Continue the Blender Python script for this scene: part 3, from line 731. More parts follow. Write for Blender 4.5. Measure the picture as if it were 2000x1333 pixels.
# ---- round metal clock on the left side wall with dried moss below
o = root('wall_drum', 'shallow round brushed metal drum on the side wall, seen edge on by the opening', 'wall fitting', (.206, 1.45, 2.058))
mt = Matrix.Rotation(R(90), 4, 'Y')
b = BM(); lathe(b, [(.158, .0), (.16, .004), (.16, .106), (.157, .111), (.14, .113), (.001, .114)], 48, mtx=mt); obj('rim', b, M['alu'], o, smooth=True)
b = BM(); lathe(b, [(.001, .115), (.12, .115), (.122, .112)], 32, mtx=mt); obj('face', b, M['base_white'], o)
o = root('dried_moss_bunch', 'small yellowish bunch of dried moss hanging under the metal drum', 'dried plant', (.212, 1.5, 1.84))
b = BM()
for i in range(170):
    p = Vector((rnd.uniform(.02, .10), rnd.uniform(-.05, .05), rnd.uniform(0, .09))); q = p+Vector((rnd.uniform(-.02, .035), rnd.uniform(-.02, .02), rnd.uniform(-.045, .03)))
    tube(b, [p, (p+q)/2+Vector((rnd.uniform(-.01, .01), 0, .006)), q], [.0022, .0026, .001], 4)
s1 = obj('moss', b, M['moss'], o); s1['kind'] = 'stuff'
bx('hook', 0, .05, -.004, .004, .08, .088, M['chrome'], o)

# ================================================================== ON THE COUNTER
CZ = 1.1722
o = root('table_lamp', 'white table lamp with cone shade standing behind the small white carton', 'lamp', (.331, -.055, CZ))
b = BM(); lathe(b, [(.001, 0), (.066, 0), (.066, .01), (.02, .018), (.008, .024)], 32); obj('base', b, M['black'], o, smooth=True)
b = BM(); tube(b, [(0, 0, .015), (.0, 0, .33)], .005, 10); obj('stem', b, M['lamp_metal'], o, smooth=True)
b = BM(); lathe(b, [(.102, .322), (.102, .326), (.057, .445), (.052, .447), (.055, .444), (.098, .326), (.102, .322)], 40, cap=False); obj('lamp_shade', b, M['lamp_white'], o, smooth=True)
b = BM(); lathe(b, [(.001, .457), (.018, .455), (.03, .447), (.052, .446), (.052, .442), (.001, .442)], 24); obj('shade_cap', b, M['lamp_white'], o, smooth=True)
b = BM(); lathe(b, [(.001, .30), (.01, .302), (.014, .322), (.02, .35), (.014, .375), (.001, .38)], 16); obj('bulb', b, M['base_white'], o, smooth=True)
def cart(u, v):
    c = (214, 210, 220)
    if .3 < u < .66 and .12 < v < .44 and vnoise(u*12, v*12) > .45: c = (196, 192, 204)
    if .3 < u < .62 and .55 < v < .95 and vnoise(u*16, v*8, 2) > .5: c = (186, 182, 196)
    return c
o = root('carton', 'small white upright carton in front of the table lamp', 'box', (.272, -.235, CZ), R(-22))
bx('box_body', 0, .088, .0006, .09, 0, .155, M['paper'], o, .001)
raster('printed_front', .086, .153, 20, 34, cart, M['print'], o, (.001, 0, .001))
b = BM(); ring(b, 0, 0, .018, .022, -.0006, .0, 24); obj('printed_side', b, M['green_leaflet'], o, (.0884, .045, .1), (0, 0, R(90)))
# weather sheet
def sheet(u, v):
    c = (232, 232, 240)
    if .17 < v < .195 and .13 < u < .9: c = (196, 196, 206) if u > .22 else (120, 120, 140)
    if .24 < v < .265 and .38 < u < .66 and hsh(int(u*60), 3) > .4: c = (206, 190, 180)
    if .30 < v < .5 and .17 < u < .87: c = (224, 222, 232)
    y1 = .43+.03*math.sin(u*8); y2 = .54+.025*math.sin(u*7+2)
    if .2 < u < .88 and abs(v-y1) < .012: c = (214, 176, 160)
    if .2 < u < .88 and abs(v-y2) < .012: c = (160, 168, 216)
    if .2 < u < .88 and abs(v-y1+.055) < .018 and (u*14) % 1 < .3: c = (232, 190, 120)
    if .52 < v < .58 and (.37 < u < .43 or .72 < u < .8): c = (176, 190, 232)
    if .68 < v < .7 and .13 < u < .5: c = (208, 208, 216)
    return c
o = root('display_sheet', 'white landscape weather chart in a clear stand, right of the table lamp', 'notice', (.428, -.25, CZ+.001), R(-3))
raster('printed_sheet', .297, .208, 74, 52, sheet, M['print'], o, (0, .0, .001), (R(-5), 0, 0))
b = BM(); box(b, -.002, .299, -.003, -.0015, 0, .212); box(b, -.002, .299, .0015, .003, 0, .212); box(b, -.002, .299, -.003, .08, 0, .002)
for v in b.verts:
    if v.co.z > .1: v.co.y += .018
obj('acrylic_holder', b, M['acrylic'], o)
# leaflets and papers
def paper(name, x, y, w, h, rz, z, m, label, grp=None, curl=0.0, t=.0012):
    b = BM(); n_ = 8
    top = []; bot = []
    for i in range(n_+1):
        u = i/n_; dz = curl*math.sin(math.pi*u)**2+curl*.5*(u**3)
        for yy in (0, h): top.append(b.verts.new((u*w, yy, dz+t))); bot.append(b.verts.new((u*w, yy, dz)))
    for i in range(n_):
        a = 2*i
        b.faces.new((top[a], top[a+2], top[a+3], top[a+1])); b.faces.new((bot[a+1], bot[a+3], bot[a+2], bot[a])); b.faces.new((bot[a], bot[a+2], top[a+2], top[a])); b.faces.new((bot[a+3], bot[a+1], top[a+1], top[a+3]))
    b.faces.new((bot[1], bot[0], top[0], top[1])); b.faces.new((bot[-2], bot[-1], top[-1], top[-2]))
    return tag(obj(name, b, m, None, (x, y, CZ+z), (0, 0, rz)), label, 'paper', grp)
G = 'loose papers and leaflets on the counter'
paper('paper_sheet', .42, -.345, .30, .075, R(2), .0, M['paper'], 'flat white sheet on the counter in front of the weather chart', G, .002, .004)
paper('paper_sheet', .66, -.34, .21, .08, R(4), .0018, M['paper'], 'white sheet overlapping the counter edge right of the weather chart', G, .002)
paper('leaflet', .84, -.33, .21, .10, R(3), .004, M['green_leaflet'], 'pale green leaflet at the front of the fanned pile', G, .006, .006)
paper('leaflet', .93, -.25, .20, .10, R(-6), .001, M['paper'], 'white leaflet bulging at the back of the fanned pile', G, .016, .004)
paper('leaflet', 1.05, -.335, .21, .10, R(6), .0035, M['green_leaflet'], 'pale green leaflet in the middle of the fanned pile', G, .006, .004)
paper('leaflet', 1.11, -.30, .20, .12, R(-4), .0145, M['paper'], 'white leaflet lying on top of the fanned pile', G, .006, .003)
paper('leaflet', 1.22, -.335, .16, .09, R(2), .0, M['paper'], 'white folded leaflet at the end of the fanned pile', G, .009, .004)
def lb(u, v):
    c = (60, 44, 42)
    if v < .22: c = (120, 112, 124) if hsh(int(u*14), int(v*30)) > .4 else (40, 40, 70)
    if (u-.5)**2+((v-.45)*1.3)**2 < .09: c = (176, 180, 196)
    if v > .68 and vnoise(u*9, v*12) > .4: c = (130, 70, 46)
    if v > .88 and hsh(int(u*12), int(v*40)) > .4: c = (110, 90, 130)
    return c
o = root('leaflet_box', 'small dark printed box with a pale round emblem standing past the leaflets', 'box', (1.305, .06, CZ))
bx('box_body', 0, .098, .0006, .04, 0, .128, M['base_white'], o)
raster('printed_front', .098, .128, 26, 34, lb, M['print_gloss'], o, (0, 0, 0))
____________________
*What to work on:*
Set down the listing in full, keeping every word exactly as it is.

*Full answer:*
Continue the Blender Python script for this scene: part 3, from line 731. More parts follow. Write for Blender 4.5. Measure the picture as if it were 2000x1333 pixels.
# ---- round metal clock on the left side wall with dried moss below
o = root('wall_drum', 'shallow round brushed metal drum on the side wall, seen edge on by the opening', 'wall fitting', (.206, 1.45, 2.058))
mt = Matrix.Rotation(R(90), 4, 'Y')
b = BM(); lathe(b, [(.158, .0), (.16, .004), (.16, .106), (.157, .111), (.14, .113), (.001, .114)], 48, mtx=mt); obj('rim', b, M['alu'], o, smooth=True)
b = BM(); lathe(b, [(.001, .115), (.12, .115), (.122, .112)], 32, mtx=mt); obj('face', b, M['base_white'], o)
o = root('dried_moss_bunch', 'small yellowish bunch of dried moss hanging under the metal drum', 'dried plant', (.212, 1.5, 1.84))
b = BM()
for i in range(170):
    p = Vector((rnd.uniform(.02, .10), rnd.uniform(-.05, .05), rnd.uniform(0, .09))); q = p+Vector((rnd.uniform(-.02, .035), rnd.uniform(-.02, .02), rnd.uniform(-.045, .03)))
    tube(b, [p, (p+q)/2+Vector((rnd.uniform(-.01, .01), 0, .006)), q], [.0022, .0026, .001], 4)
s1 = obj('moss', b, M['moss'], o); s1['kind'] = 'stuff'
bx('hook', 0, .05, -.004, .004, .08, .088, M['chrome'], o)

# ================================================================== ON THE COUNTER
CZ = 1.1722
o = root('table_lamp', 'white table lamp with cone shade standing behind the small white carton', 'lamp', (.331, -.055, CZ))
b = BM(); lathe(b, [(.001, 0), (.066, 0), (.066, .01), (.02, .018), (.008, .024)], 32); obj('base', b, M['black'], o, smooth=True)
b = BM(); tube(b, [(0, 0, .015), (.0, 0, .33)], .005, 10); obj('stem', b, M['lamp_metal'], o, smooth=True)
b = BM(); lathe(b, [(.102, .322), (.102, .326), (.057, .445), (.052, .447), (.055, .444), (.098, .326), (.102, .322)], 40, cap=False); obj('lamp_shade', b, M['lamp_white'], o, smooth=True)
b = BM(); lathe(b, [(.001, .457), (.018, .455), (.03, .447), (.052, .446), (.052, .442), (.001, .442)], 24); obj('shade_cap', b, M['lamp_white'], o, smooth=True)
b = BM(); lathe(b, [(.001, .30), (.01, .302), (.014, .322), (.02, .35), (.014, .375), (.001, .38)], 16); obj('bulb', b, M['base_white'], o, smooth=True)
def cart(u, v):
    c = (214, 210, 220)
    if .3 < u < .66 and .12 < v < .44 and vnoise(u*12, v*12) > .45: c = (196, 192, 204)
    if .3 < u < .62 and .55 < v < .95 and vnoise(u*16, v*8, 2) > .5: c = (186, 182, 196)
    return c
o = root('carton', 'small white upright carton in front of the table lamp', 'box', (.272, -.235, CZ), R(-22))
bx('box_body', 0, .088, .0006, .09, 0, .155, M['paper'], o, .001)
raster('printed_front', .086, .153, 20, 34, cart, M['print'], o, (.001, 0, .001))
b = BM(); ring(b, 0, 0, .018, .022, -.0006, .0, 24); obj('printed_side', b, M['green_leaflet'], o, (.0884, .045, .1), (0, 0, R(90)))
# weather sheet
def sheet(u, v):
    c = (232, 232, 240)
    if .17 < v < .195 and .13 < u < .9: c = (196, 196, 206) if u > .22 else (120, 120, 140)
    if .24 < v < .265 and .38 < u < .66 and hsh(int(u*60), 3) > .4: c = (206, 190, 180)
    if .30 < v < .5 and .17 < u < .87: c = (224, 222, 232)
    y1 = .43+.03*math.sin(u*8); y2 = .54+.025*math.sin(u*7+2)
    if .2 < u < .88 and abs(v-y1) < .012: c = (214, 176, 160)
    if .2 < u < .88 and abs(v-y2) < .012: c = (160, 168, 216)
    if .2 < u < .88 and abs(v-y1+.055) < .018 and (u*14) % 1 < .3: c = (232, 190, 120)
    if .52 < v < .58 and (.37 < u < .43 or .72 < u < .8): c = (176, 190, 232)
    if .68 < v < .7 and .13 < u < .5: c = (208, 208, 216)
    return c
o = root('display_sheet', 'white landscape weather chart in a clear stand, right of the table lamp', 'notice', (.428, -.25, CZ+.001), R(-3))
raster('printed_sheet', .297, .208, 74, 52, sheet, M['print'], o, (0, .0, .001), (R(-5), 0, 0))
b = BM(); box(b, -.002, .299, -.003, -.0015, 0, .212); box(b, -.002, .299, .0015, .003, 0, .212); box(b, -.002, .299, -.003, .08, 0, .002)
for v in b.verts:
    if v.co.z > .1: v.co.y += .018
obj('acrylic_holder', b, M['acrylic'], o)
# leaflets and papers
def paper(name, x, y, w, h, rz, z, m, label, grp=None, curl=0.0, t=.0012):
    b = BM(); n_ = 8
    top = []; bot = []
    for i in range(n_+1):
        u = i/n_; dz = curl*math.sin(math.pi*u)**2+curl*.5*(u**3)
        for yy in (0, h): top.append(b.verts.new((u*w, yy, dz+t))); bot.append(b.verts.new((u*w, yy, dz)))
    for i in range(n_):
        a = 2*i
        b.faces.new((top[a], top[a+2], top[a+3], top[a+1])); b.faces.new((bot[a+1], bot[a+3], bot[a+2], bot[a])); b.faces.new((bot[a], bot[a+2], top[a+2], top[a])); b.faces.new((bot[a+3], bot[a+1], top[a+1], top[a+3]))
    b.faces.new((bot[1], bot[0], top[0], top[1])); b.faces.new((bot[-2], bot[-1], top[-1], top[-2]))
    return tag(obj(name, b, m, None, (x, y, CZ+z), (0, 0, rz)), label, 'paper', grp)
G = 'loose papers and leaflets on the counter'
paper('paper_sheet', .42, -.345, .30, .075, R(2), .0, M['paper'], 'flat white sheet on the counter in front of the weather chart', G, .002, .004)
paper('paper_sheet', .66, -.34, .21, .08, R(4), .0018, M['paper'], 'white sheet overlapping the counter edge right of the weather chart', G, .002)
paper('leaflet', .84, -.33, .21, .10, R(3), .004, M['green_leaflet'], 'pale green leaflet at the front of the fanned pile', G, .006, .006)
paper('leaflet', .93, -.25, .20, .10, R(-6), .001, M['paper'], 'white leaflet bulging at the back of the fanned pile', G, .016, .004)
paper('leaflet', 1.05, -.335, .21, .10, R(6), .0035, M['green_leaflet'], 'pale green leaflet in the middle of the fanned pile', G, .006, .004)
paper('leaflet', 1.11, -.30, .20, .12, R(-4), .0145, M['paper'], 'white leaflet lying on top of the fanned pile', G, .006, .003)
paper('leaflet', 1.22, -.335, .16, .09, R(2), .0, M['paper'], 'white folded leaflet at the end of the fanned pile', G, .009, .004)
def lb(u, v):
    c = (60, 44, 42)
    if v < .22: c = (120, 112, 124) if hsh(int(u*14), int(v*30)) > .4 else (40, 40, 70)
    if (u-.5)**2+((v-.45)*1.3)**2 < .09: c = (176, 180, 196)
    if v > .68 and vnoise(u*9, v*12) > .4: c = (130, 70, 46)
    if v > .88 and hsh(int(u*12), int(v*40)) > .4: c = (110, 90, 130)
    return c
o = root('leaflet_box', 'small dark printed box with a pale round emblem standing past the leaflets', 'box', (1.305, .06, CZ))
bx('box_body', 0, .098, .0006, .04, 0, .128, M['base_white'], o)
raster('printed_front', .098, .128, 26, 34, lb, M['print_gloss'], o, (0, 0, 0))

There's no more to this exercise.